Although his ocean cruiser is ready for action Mr Walker 
does not have any immediate plans to go on the sea – as he 
has yet to study navigation and so on.

At the moment he will be sticking to the canal network.

“In truth it’s a floating caravan and just somewhere to go for the weekend,” he says.

He’s proud of the boat’s interior, which boasts two double beds and one single, a shower, toilet, sink and a gas oven and three-burner hob.

While he did all of the leg-work himself, he could not have finally seen his boat successfully afloat without the help of friends from Rodley Boat Centre in Leeds.

He said: “They have been marvellous with their advice and they helped to crane the engine, which was a key moment.

“I was convinced I was going to see that day, because when I set my mind to something I always see it through.”

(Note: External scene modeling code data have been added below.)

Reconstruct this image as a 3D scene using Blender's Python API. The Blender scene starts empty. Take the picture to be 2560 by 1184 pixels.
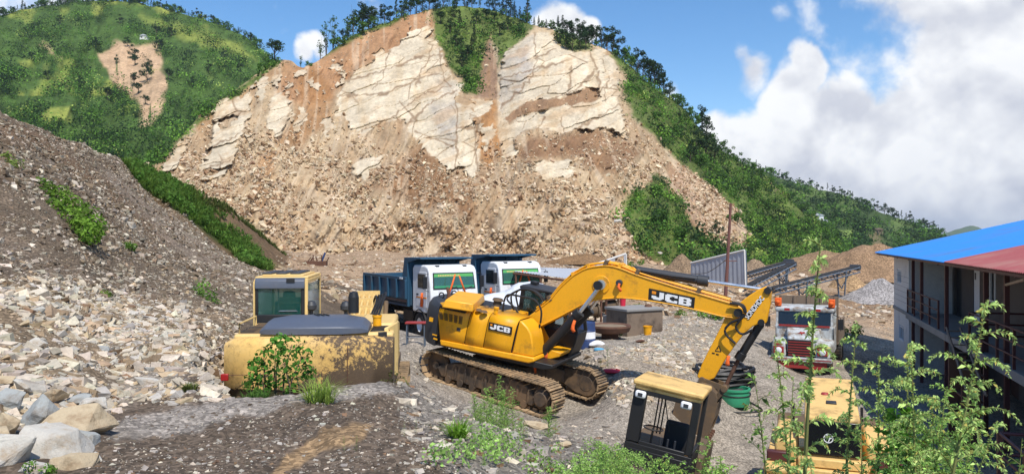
import bpy, bmesh, math, random
import numpy as np
from mathutils import Vector, Matrix

# ------------------------------------------------------------------ camera, sky, sun, exposure
SC = bpy.context.scene
COL = SC.collection
F = 1950.0          # focal length in photo pixels (2560 wide)
HOR = 592.0
cam_d = bpy.data.cameras.new('camera')
cam_d.sensor_width = 36.0
cam_d.lens = 36.0 * F / 2560.0
cam_d.clip_start = 0.1
cam_d.clip_end = 20000
cam = bpy.data.objects.new('camera', cam_d)
cam.location = (0, 0, 0)
cam.rotation_euler = (math.radians(90), 0, 0)
COL.objects.link(cam)
SC.camera = cam
SUN_EL = math.radians(56)
SUN_AZ = math.radians(160)      # clockwise from +Y (the view direction): behind the camera, to the right
SC.view_settings.view_transform = 'Standard'
SC.view_settings.look = 'None'
SC.view_settings.exposure = 0.0
SC.view_settings.gamma = 1.0
SC.view_settings.use_curve_mapping = False
SC.cycles.max_bounces = 6
SC.cycles.diffuse_bounces = 3
SC.cycles.glossy_bounces = 3
SC.cycles.transmission_bounces = 4
SC.cycles.transparent_max_bounces = 8
SC.cycles.volume_bounces = 0

sd = bpy.data.lights.new('sun', 'SUN')
sd.energy = 5.0
sd.angle = math.radians(0.5)
sd.color = (1.0, 0.945, 0.86)
so = bpy.data.objects.new('sun', sd)
sdir = Vector((math.sin(SUN_AZ) * math.cos(SUN_EL), math.cos(SUN_AZ) * math.cos(SUN_EL), math.sin(SUN_EL)))
so.rotation_euler = sdir.to_track_quat('Z', 'Y').to_euler()
so.location = (20, -20, 40)
COL.objects.link(so)


def pdir(px, py):
    return Vector(((px - 1280) / F, 1.0, (HOR - py) / F)).normalized()


def make_world():
    w = bpy.data.worlds.new('World')
    SC.world = w
    w.use_nodes = True
    nt = w.node_tree
    nt.nodes.clear()
    N, L = nt.nodes.new, nt.links.new
    out = N('ShaderNodeOutputWorld')
    bg = N('ShaderNodeBackground')
    bg.inputs['Strength'].default_value = 0.15
    sky = N('ShaderNodeTexSky')
    sky.sky_type = 'NISHITA'
    sky.sun_disc = False
    sky.sun_elevation = SUN_EL
    sky.sun_rotation = SUN_AZ
    sky.altitude = 1000
    sky.air_density = 1.0
    sky.dust_density = 0.6
    sky.ozone_density = 2.0
    hs = N('ShaderNodeHueSaturation')
    hs.inputs['Saturation'].default_value = 1.25
    hs.inputs['Value'].default_value = 1.15
    L(sky.outputs[0], hs.inputs['Color'])
    tc = N('ShaderNodeTexCoord')

    def math_(op, a, b=None, clamp=False):
        m = N('ShaderNodeMath')
        m.operation = op
        m.use_clamp = clamp
        for i, v in enumerate((a, b)):
            if v is None:
                continue
            if isinstance(v, (int, float)):
                m.inputs[i].default_value = v
            else:
                L(v, m.inputs[i])
        return m.outputs[0]
    # cloud banks: (photo direction, angular radius, weight)
    blobs = [(2500, 170, .16, 1.0), (2340, 330, .115, 1.1), (2120, 300, .075, 1.0), (1960, 255, .055, 1.0), (1860, 200, .03, .85), (2000, 190, .035, .85),
             (2520, 420, .2, 1.1), (2200, 450, .12, 1.05), (2010, 380, .10, 1.0), (1850, 385, .075, 1.1), (1790, 320, .04, .9),
             (2440, 60, .075, .95), (2600, 20, .12, 1.0), (800, 108, .024, .72), (778, 124, .020, .68), (812, 130, .018, .62), (1395, 42, .045, 1.15), (1440, 60, .035, 1.1), (955, 8, .04, .7),
             (1860, 205, .04, .75), (1690, 215, .028, .55), (1745, 240, .028, .5), (2140, -10, .05, .5), (2350, 560, .16, .95), (2620, 300, .22, 1.1),
             (700, -15, .06, .35), (1950, 75, .025, .35), (2700, -250, .3, .9), (-300, -300, .3, .7), (3300, 300, .4, .9), (-900, 400, .4, .8)]
    warp = N('ShaderNodeTexNoise')
    warp.inputs['Scale'].default_value = 5.0
    warp.inputs['Detail'].default_value = 5
    L(tc.outputs['Generated'], warp.inputs['Vector'])
    vs = N('ShaderNodeVectorMath'); vs.operation = 'SUBTRACT'
    L(warp.outputs['Color'], vs.inputs[0]); vs.inputs[1].default_value = (.5, .5, .5)
    vm = N('ShaderNodeVectorMath'); vm.operation = 'SCALE'
    L(vs.outputs[0], vm.inputs[0]); vm.inputs['Scale'].default_value = 0.10
    va = N('ShaderNodeVectorMath'); va.operation = 'ADD'
    L(tc.outputs['Generated'], va.inputs[0]); L(vm.outputs[0], va.inputs[1])

    def field(vec):
        tot = None
        for px, py, r, wt in blobs:
            d = pdir(px, py)
            dn = N('ShaderNodeVectorMath'); dn.operation = 'DISTANCE'
            L(vec, dn.inputs[0]); dn.inputs[1].default_value = d
            mr = N('ShaderNodeMapRange')
            mr.interpolation_type = 'SMOOTHSTEP'
            L(dn.outputs['Value'], mr.inputs['Value'])
            mr.inputs['From Min'].default_value = r * 1.25
            mr.inputs['From Max'].default_value = r * 0.2
            mr.inputs['To Min'].default_value = 0
            mr.inputs['To Max'].default_value = wt
            tot = mr.outputs[0] if tot is None else math_('MAXIMUM', tot, mr.outputs[0])
        return tot
    fld = field(va.outputs[0])
    n1 = N('ShaderNodeTexNoise')
    n1.inputs['Scale'].default_value = 13.0
    n1.inputs['Detail'].default_value = 9
    n1.inputs['Roughness'].default_value = 0.54
    n1.inputs['Distortion'].default_value = 0.15
    L(tc.outputs['Generated'], n1.inputs['Vector'])
    # same noise looked up a little towards the sun: the difference shades the billows
    off = N('ShaderNodeVectorMath'); off.operation = 'ADD'
    L(tc.outputs['Generated'], off.inputs[0]); off.inputs[1].default_value = (-0.014, 0.0, 0.040)
    n2 = N('ShaderNodeTexNoise')
    for k in ('Scale', 'Detail', 'Roughness', 'Distortion'):
        n2.inputs[k].default_value = n1.inputs[k].default_value
    n2.inputs['Detail'].default_value = 3
    L(off.outputs[0], n2.inputs['Vector'])
    dens = math_('ADD', fld, math_('MULTIPLY', math_('SUBTRACT', n1.outputs[0], 0.5), 1.4))
    mask = N('ShaderNodeMapRange'); mask.interpolation_type = 'SMOOTHSTEP'
    L(dens, mask.inputs['Value'])
    mask.inputs['From Min'].default_value = 0.33
    mask.inputs['From Max'].default_value = 0.70
    lit = math_('ADD', math_('MULTIPLY', math_('SUBTRACT', n1.outputs[0], n2.outputs[0]), 3.3), 0.60, True)
    # thick middles go greyer
    thick = N('ShaderNodeMapRange')
    L(dens, thick.inputs['Value'])
    thick.inputs['From Min'].default_value = 0.6
    thick.inputs['From Max'].default_value = 1.35
    thick.inputs['To Min'].default_value = 0.25
    thick.inputs['To Max'].default_value = -0.22
    lit2 = math_('ADD', lit, thick.outputs[0], True)
    mixc = N('ShaderNodeMix'); mixc.data_type = 'RGBA'
    L(lit2, mixc.inputs['Factor'])
    mixc.inputs['A'].default_value = (4.3, 4.5, 5.1, 1)
    mixc.inputs['B'].default_value = (7.1, 7.2, 7.3, 1)
    fin = N('ShaderNodeMix'); fin.data_type = 'RGBA'
    L(mask.outputs[0], fin.inputs['Factor'])
    L(hs.outputs[0], fin.inputs['A'])
    L(mixc.outputs['Result'], fin.inputs['B'])
    L(fin.outputs['Result'], bg.inputs['Color'])
    L(bg.outputs[0], out.inputs['Surface'])


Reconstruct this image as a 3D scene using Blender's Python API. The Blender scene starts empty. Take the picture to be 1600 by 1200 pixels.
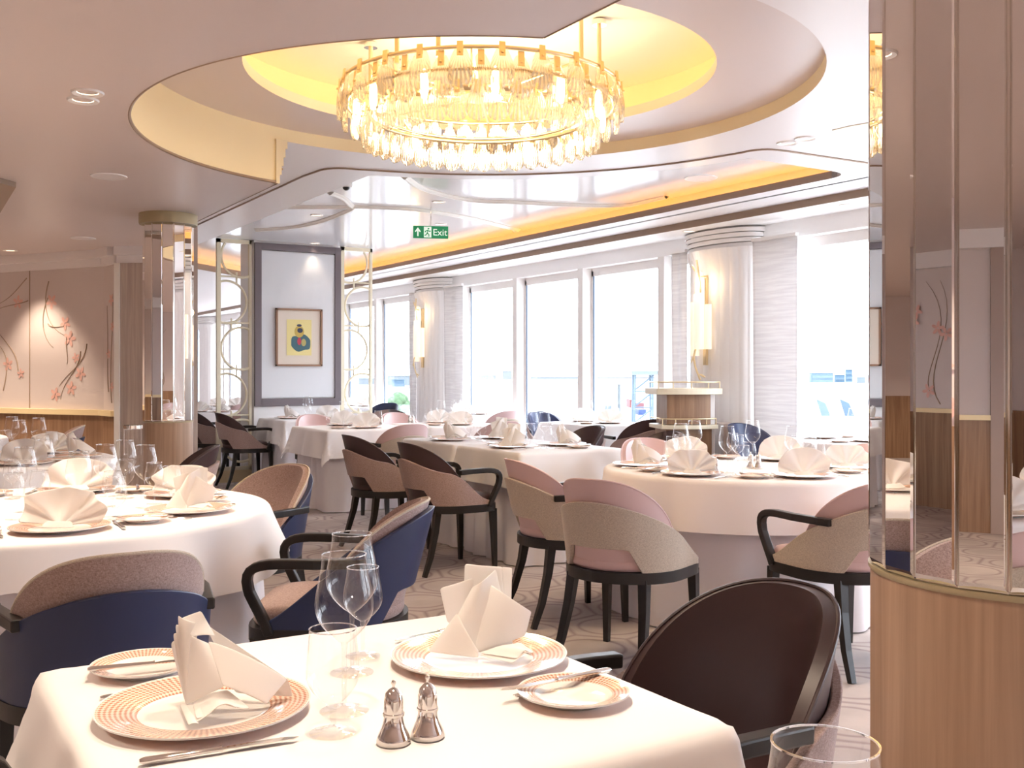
import bpy, math, random
from math import sin, cos, pi, radians, sqrt, atan2
from mathutils import Vector, Matrix
from mathutils.geometry import tessellate_polygon

random.seed(7)
C = bpy.context.scene.collection
SC = bpy.context.scene
# ------------------------------------------------------------------ camera, world, exposure
EYE = 1.28
PHI = radians(31.75)
S_, C_ = sin(PHI), cos(PHI)
cam = bpy.data.cameras.new('camera')
cam.sensor_width = 36.0
cam.lens = 36.0
cam.shift_y = -18.0 / 1600.0
cam.clip_start = 0.05
cam.clip_end = 6000
cam_o = bpy.data.objects.new('camera', cam)
C.objects.link(cam_o)
cam_o.location = (0, 0, EYE)
cam_o.rotation_euler = (pi / 2, 0, -PHI)
SC.camera = cam_o

w = bpy.data.worlds.new('daylight')
SC.world = w
w.use_nodes = True
wn = w.node_tree
bg = wn.nodes['Background']
bg.inputs[0].default_value = (0.83, 0.89, 1.0, 1)
bg.inputs[1].default_value = 8.0
SC.view_settings.view_transform = 'Standard'
SC.view_settings.look = 'None'
SC.view_settings.gamma = 1.0
SC.view_settings.exposure = 0.55
SC.view_settings.use_curve_mapping = False
SC.cycles.use_denoising = True
SC.cycles.max_bounces = 12
SC.cycles.diffuse_bounces = 6
SC.cycles.glossy_bounces = 6
SC.cycles.transmission_bounces = 8
SC.cycles.transparent_max_bounces = 32
SC.cycles.caustics_reflective = False
SC.cycles.caustics_refractive = False
SC.cycles.sample_clamp_indirect = 6.0

def sunlamp():
    l = bpy.data.lights.new('low_sun', 'SUN')
    l.energy = 1.5
    l.angle = radians(4)
    l.color = (1, 0.93, 0.85)
    o = bpy.data.objects.new('low_sun', l)
    C.objects.link(o)
    o.rotation_euler = Vector((-0.80, -0.30, -0.62)).to_track_quat('-Z', 'Y').to_euler()
sunlamp()

WARM = (1.0, 0.81, 0.62)

# ------------------------------------------------------------------ helpers
def rd(r, d):
    return (d * S_ + r * C_, d * C_ - r * S_)

def pix(x, y, z):
    d = 1600.0 * (EYE - z) / (y - 582.0)
    return rd((x - 800) / 1600.0 * d, d)

def to_rd(X, Y):
    return (X * C_ - Y * S_, X * S_ + Y * C_)

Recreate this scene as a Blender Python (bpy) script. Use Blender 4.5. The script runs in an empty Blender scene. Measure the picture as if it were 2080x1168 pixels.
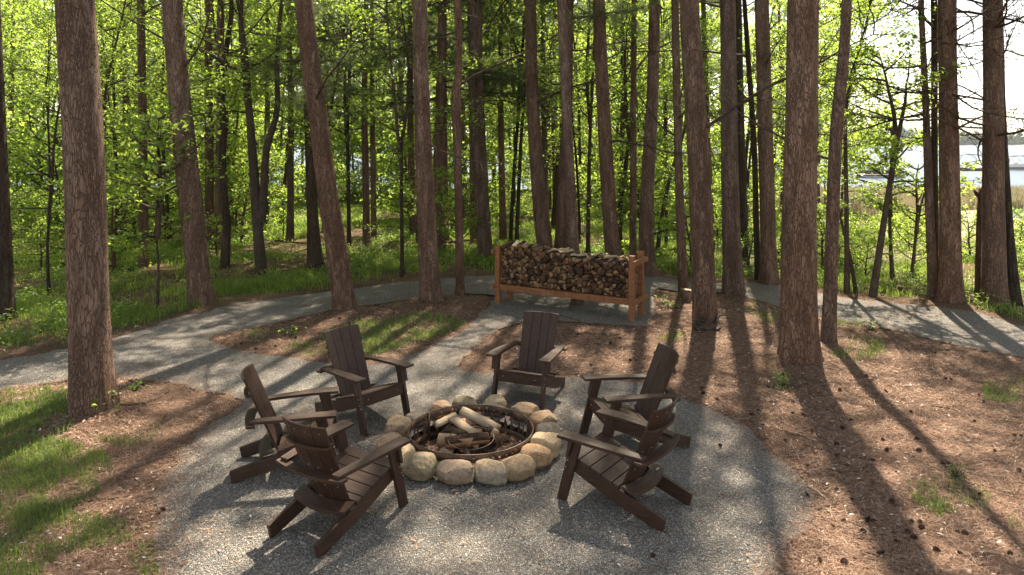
import bpy, bmesh, math, random
import numpy as np
from mathutils import Vector, Matrix, Euler

R = math.radians
sc = bpy.context.scene
col = sc.collection

# ------------------------------------------------------------------ camera, world, sun, exposure
F = 1450.0            # focal length in photograph pixels (photo 2080 wide)
CAMH = 3.1
HOR = 287.0
cam_d = bpy.data.cameras.new('camera')
cam = bpy.data.objects.new('camera', cam_d); col.objects.link(cam)
cam.location = (0, 0, CAMH); cam.rotation_euler = (R(90), 0, 0)
cam_d.sensor_width = 36; cam_d.lens = F / 2080 * 36
cam_d.shift_y = -(584 - HOR) / 2080
cam_d.clip_start = 0.1; cam_d.clip_end = 6000
sc.camera = cam

SUN_EL, SUN_AZ = R(53), R(14)      # azimuth to the right of the view axis (+Y)
w = bpy.data.worlds.new('World'); sc.world = w; w.use_nodes = True
nt = w.node_tree
sky = nt.nodes.new('ShaderNodeTexSky'); sky.sky_type = 'NISHITA'; sky.sun_disc = False
sky.sun_elevation = SUN_EL; sky.sun_rotation = SUN_AZ
sky.air_density = 1.0; sky.dust_density = 0.6; sky.ozone_density = 1.0
bg = nt.nodes['Background']; bg.inputs['Strength'].default_value = 0.085
hs = nt.nodes.new('ShaderNodeHueSaturation'); hs.inputs['Saturation'].default_value = 0.5     # thin white cloud veil
nt.links.new(sky.outputs[0], hs.inputs['Color']); nt.links.new(hs.outputs[0], bg.inputs['Color'])
sd = bpy.data.lights.new('sun', 'SUN'); sd.energy = 5.0; sd.angle = R(0.8); sd.color = (1.0, 0.93, 0.84)
sun = bpy.data.objects.new('sun', sd); col.objects.link(sun)
sdir = Vector((math.sin(SUN_AZ) * math.cos(SUN_EL), math.cos(SUN_AZ) * math.cos(SUN_EL), math.sin(SUN_EL)))
sun.rotation_euler = sdir.to_track_quat('Z', 'Y').to_euler()
sun.location = (10, 30, 40)
sc.view_settings.view_transform = 'Standard'; sc.view_settings.look = 'None'
sc.view_settings.exposure = 1.97; sc.view_settings.gamma = 1
sc.view_settings.use_white_balance = True; sc.view_settings.white_balance_temperature = 7500; sc.view_settings.white_balance_tint = 8
sc.render.engine = 'CYCLES'
sc.cycles.max_bounces = 7; sc.cycles.diffuse_bounces = 4; sc.cycles.transmission_bounces = 5
sc.cycles.glossy_bounces = 2; sc.cycles.transparent_max_bounces = 4
sc.cycles.use_denoising = True
sc.cycles.sample_clamp_indirect = 6.0

# ------------------------------------------------------------------ numpy helpers
rng = np.random.default_rng(7)
random.seed(7)

def smooth(a, b, x):
    t = np.clip((x - a) / (b - a), 0, 1); return t * t * (3 - 2 * t)

_perm = np.random.default_rng(3).random((64, 64))
def vnoise(x, y, s=1.0):
    x = np.asarray(x, float) * s; y = np.asarray(y, float) * s
    xi = np.floor(x).astype(int); yi = np.floor(y).astype(int)
    fx = x - xi; fy = y - yi; fx = fx * fx * (3 - 2 * fx); fy = fy * fy * (3 - 2 * fy)
    p = lambda a, b: _perm[a % 64, b % 64]
    return (p(xi, yi) * (1 - fx) + p(xi + 1, yi) * fx) * (1 - fy) + (p(xi, yi + 1) * (1 - fx) + p(xi + 1, yi + 1) * fx) * fy
def fbm(x, y, s=1.0):
    return (vnoise(x, y, s) * .5 + vnoise(x + 7, y + 3, s * 2.1) * .3 + vnoise(x + 13, y + 9, s * 4.3) * .2)

PIT = (-0.42, 7.30); PR = 0.64
MOUNDS = []   # (x, y, height, radius)
def gz0(x, y):
    x = np.asarray(x, float); y = np.asarray(y, float)
    yy = np.maximum(y, 1.0)
    s = smooth(0.10, 0.42, x / yy)
    dr = smooth(17, 36, y) * 2.0
    dl = smooth(44, 72, y) * 2.0
    z = -(dr * s + dl * (1 - s))
    out = smooth(9.5, 13, np.hypot(x + .2, y - 6.5)) * smooth(13.5, 17, y + 0 * x)
    z = z + out * (fbm(x, y, .25) - .5) * .5 * smooth(60, 40, y)
    # left side falls away a little beyond the path
    z = z - smooth(-5.5, -12, x) * smooth(9, 16, y) * .25 * smooth(60, 30, y)
    # lake bed and far shore
    z = np.where(y > 66, z - smooth(66, 90, y) * 2.5, z)
    z = z + smooth(880, 960, y) * 6 + smooth(1000, 1500, y) * 12
    return z
def gz(x, y):
    z = gz0(x, y)
    for mx, my, mh, mr in MOUNDS:
        z = z + mh * np.exp(-((x - mx) ** 2 + (y - my) ** 2) / (mr * mr))
    return z
def gp(px, py):
    """ground point seen at photograph pixel"""
    lo, hi = 1.5, 400.0
    X = (px - 1040) / F
    for _ in range(50):
        m = (lo + hi) / 2
        zr = CAMH - (py - HOR) / F * m
        if zr > float(gz0(X * m, m)): lo = m
        else: hi = m
    return X * lo, lo

def mesh_np(name, V, faces, mats=(), midx=None, smooth_=False):
    """V (n,3); faces: array (m,k) or list of such arrays"""
    if not isinstance(faces, list): faces = [faces]
    faces = [f for f in faces if len(f)]
    me = bpy.data.meshes.new(name)
    me.vertices.add(len(V)); me.vertices.foreach_set('co', np.asarray(V, np.float32).ravel())
    nl = sum(f.size for f in faces); npoly = sum(len(f) for f in faces)
    me.loops.add(nl); me.polygons.add(npoly)
    me.loops.foreach_set('vertex_index', np.concatenate([f.ravel() for f in faces]).astype(np.int32))
    tot = np.concatenate([np.full(len(f), f.shape[1]) for f in faces])
    st = np.concatenate([[0], np.cumsum(tot)[:-1]])
    me.polygons.foreach_set('loop_start', st.astype(np.int32))
    me.polygons.foreach_set('loop_total', tot.astype(np.int32))
    for m in mats: me.materials.append(m)
    if midx is not None: me.polygons.foreach_set('material_index', np.asarray(midx, np.int32))
    if smooth_: me.polygons.foreach_set('use_smooth', np.ones(npoly, bool))
    me.update(calc_edges=True)
    return me

def link(name, me, parent=None, loc=(0, 0, 0), rot=(0, 0, 0), scale=(1, 1, 1)):
    o = bpy.data.objects.new(name, me); col.objects.link(o)
    o.location = loc; o.rotation_euler = rot; o.scale = scale
    if parent is not None: o.parent = parent
    return o
def tag(o, label=None, cat=None, group=None, kind=None):
    if label: o['label'] = label
    if cat: o['category'] = cat
    if group: o['group'] = group
    if kind: o['kind'] = kind
    return o
def thing(name, label, cat, loc=(0, 0, 0), rz=0, group=None):
    return tag(link(name, None, None, loc, (0, 0, rz)), label, cat, group)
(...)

But even at the last moment, Mr Walker came up against 
some difficulties as he had to negotiate getting Norma out of its spot next to his home and down the M62 with the helping hand of Beverley Transport Services (BTS).

“I even had to check with the police to make sure the boat would go through the motorway bridges” he said.

Paul Douglas, from BTS, said: “I have seen them as good as this, but they are few and far between.

“Nine times out of 10 they are expensive botches.

“A lot of people think they can do it and just don’t realise the amount of skill and persistence that’s involved. The majority are a mess.

“It’s good to see a nice one like this. It really is a gem.”